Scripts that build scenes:
--- START ---
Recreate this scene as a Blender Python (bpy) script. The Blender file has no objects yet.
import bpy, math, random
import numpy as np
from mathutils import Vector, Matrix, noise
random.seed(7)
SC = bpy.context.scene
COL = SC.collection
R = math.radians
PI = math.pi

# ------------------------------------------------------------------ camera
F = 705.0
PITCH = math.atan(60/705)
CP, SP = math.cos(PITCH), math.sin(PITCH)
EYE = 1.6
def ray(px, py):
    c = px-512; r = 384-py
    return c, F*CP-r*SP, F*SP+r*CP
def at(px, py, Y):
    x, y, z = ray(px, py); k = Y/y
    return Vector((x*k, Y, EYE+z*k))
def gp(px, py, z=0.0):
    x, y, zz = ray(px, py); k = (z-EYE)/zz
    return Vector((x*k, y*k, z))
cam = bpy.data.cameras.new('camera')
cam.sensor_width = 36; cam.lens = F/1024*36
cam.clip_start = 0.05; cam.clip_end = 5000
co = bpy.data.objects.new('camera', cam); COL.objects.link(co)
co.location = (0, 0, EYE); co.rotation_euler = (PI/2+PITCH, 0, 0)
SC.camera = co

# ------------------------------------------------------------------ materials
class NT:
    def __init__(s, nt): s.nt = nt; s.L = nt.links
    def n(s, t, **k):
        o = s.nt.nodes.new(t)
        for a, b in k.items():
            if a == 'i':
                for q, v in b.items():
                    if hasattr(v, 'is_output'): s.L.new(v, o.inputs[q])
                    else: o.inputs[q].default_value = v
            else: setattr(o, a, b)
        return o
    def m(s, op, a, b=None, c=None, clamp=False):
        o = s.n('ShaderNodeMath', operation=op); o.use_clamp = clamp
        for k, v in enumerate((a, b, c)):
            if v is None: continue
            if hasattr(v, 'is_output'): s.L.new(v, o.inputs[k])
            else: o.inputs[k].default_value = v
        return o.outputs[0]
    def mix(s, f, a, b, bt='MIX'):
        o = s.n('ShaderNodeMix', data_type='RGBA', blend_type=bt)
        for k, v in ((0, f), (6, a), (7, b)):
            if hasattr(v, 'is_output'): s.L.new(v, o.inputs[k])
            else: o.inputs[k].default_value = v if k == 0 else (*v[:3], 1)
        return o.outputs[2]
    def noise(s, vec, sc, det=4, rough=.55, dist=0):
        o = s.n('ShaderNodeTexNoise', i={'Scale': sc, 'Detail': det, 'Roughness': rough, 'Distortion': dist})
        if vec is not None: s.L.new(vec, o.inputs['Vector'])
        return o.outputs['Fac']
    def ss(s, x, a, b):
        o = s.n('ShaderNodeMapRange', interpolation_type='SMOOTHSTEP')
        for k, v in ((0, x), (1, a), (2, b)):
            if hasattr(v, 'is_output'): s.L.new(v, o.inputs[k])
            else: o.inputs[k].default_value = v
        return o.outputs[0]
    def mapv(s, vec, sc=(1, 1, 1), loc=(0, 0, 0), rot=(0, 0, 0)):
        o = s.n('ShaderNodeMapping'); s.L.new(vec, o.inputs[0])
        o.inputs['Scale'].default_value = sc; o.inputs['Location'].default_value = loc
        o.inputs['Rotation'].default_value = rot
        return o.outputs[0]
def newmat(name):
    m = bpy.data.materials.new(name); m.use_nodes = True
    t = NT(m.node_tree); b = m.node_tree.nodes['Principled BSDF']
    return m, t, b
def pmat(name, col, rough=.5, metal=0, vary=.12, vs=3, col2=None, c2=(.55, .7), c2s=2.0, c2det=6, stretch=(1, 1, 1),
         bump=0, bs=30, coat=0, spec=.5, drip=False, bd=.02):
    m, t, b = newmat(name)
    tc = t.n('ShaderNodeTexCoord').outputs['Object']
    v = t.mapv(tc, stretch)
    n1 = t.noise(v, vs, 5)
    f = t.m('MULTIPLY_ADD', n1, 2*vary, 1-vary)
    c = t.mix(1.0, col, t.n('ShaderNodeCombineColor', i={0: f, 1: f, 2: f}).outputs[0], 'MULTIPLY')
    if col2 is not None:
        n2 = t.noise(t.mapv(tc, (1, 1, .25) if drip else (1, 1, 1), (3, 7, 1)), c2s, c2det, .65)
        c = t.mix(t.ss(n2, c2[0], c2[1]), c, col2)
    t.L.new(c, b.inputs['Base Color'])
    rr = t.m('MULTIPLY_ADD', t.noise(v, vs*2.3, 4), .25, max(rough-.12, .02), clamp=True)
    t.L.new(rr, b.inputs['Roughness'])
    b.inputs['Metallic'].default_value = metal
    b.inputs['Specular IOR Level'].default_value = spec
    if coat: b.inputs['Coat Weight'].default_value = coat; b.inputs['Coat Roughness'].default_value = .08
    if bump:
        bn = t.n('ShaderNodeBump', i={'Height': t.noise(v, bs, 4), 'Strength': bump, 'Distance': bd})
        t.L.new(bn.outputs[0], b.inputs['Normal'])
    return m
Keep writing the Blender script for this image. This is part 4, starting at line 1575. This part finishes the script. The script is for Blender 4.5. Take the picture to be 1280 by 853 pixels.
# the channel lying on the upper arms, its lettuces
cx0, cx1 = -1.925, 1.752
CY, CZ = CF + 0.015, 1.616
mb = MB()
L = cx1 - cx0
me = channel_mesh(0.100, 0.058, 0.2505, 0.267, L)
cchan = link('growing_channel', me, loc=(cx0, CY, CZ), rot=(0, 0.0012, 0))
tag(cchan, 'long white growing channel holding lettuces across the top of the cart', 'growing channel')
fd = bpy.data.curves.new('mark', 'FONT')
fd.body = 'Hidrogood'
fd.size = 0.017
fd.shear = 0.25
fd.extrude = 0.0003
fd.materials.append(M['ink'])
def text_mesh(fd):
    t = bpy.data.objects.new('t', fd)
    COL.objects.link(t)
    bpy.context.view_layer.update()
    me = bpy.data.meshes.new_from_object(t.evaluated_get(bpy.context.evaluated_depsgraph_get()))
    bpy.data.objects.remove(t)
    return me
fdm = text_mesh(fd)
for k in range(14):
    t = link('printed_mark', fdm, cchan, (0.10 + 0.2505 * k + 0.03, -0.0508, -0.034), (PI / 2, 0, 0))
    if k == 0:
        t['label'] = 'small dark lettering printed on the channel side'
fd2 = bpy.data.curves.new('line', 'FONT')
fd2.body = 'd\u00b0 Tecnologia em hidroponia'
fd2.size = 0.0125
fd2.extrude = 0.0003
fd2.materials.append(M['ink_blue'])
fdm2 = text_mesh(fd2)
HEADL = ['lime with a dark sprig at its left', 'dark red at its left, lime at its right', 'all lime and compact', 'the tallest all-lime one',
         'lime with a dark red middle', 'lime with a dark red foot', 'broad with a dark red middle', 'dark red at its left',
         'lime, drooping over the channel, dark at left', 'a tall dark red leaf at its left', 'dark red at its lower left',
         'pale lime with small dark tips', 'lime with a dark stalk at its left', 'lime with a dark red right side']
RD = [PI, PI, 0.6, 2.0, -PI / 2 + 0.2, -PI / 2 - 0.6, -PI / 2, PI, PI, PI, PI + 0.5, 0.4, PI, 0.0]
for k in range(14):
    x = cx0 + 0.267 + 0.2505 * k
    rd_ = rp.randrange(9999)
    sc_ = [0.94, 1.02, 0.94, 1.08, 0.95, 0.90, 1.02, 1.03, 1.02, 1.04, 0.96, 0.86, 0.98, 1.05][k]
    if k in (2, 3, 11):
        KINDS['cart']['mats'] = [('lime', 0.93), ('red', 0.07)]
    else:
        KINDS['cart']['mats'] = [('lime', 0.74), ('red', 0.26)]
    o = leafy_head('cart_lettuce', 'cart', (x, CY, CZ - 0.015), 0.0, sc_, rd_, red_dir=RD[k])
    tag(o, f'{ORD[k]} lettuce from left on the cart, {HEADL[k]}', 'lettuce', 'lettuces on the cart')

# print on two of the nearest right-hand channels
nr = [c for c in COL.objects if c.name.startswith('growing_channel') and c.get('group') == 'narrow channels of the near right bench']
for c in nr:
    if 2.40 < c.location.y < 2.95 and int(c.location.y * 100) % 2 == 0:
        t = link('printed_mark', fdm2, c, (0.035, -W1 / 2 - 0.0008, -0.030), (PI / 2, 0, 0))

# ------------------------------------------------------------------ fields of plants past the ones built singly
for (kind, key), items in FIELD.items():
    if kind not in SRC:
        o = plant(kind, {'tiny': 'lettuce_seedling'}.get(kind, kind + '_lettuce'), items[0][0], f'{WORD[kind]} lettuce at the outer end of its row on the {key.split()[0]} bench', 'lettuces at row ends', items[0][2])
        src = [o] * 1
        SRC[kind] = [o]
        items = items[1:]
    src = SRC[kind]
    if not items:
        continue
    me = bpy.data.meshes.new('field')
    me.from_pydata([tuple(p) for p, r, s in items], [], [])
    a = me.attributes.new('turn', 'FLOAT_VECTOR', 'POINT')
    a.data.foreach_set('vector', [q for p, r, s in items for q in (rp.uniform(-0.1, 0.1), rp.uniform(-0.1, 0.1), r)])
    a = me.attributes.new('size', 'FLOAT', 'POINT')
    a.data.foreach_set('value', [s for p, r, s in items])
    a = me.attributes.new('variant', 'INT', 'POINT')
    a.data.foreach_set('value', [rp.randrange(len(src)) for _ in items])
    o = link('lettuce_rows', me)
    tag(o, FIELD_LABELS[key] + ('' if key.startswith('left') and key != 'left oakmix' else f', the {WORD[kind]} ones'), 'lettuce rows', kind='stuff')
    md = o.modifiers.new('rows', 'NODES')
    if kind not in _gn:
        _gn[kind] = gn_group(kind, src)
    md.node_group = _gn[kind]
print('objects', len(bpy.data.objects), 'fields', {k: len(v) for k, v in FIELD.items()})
--- END ---
→ **GIVEN EXERCISE**: Exactly as written, please reproduce the lines from the first line of the data to the line containing "SC.camera = co", inclusive, and nothing else.

→ **ANSWER TO THIS EXERCISE**:
Recreate this scene as a Blender Python (bpy) script. The Blender file has no objects yet.
import bpy, math, random
import numpy as np
from mathutils import Vector, Matrix, noise
random.seed(7)
SC = bpy.context.scene
COL = SC.collection
R = math.radians
PI = math.pi

# ------------------------------------------------------------------ camera
F = 705.0
PITCH = math.atan(60/705)
CP, SP = math.cos(PITCH), math.sin(PITCH)
EYE = 1.6
def ray(px, py):
    c = px-512; r = 384-py
    return c, F*CP-r*SP, F*SP+r*CP
def at(px, py, Y):
    x, y, z = ray(px, py); k = Y/y
    return Vector((x*k, Y, EYE+z*k))
def gp(px, py, z=0.0):
    x, y, zz = ray(px, py); k = (z-EYE)/zz
    return Vector((x*k, y*k, z))
cam = bpy.data.cameras.new('camera')
cam.sensor_width = 36; cam.lens = F/1024*36
cam.clip_start = 0.05; cam.clip_end = 5000
co = bpy.data.objects.new('camera', cam); COL.objects.link(co)
co.location = (0, 0, EYE); co.rotation_euler = (PI/2+PITCH, 0, 0)
SC.camera = co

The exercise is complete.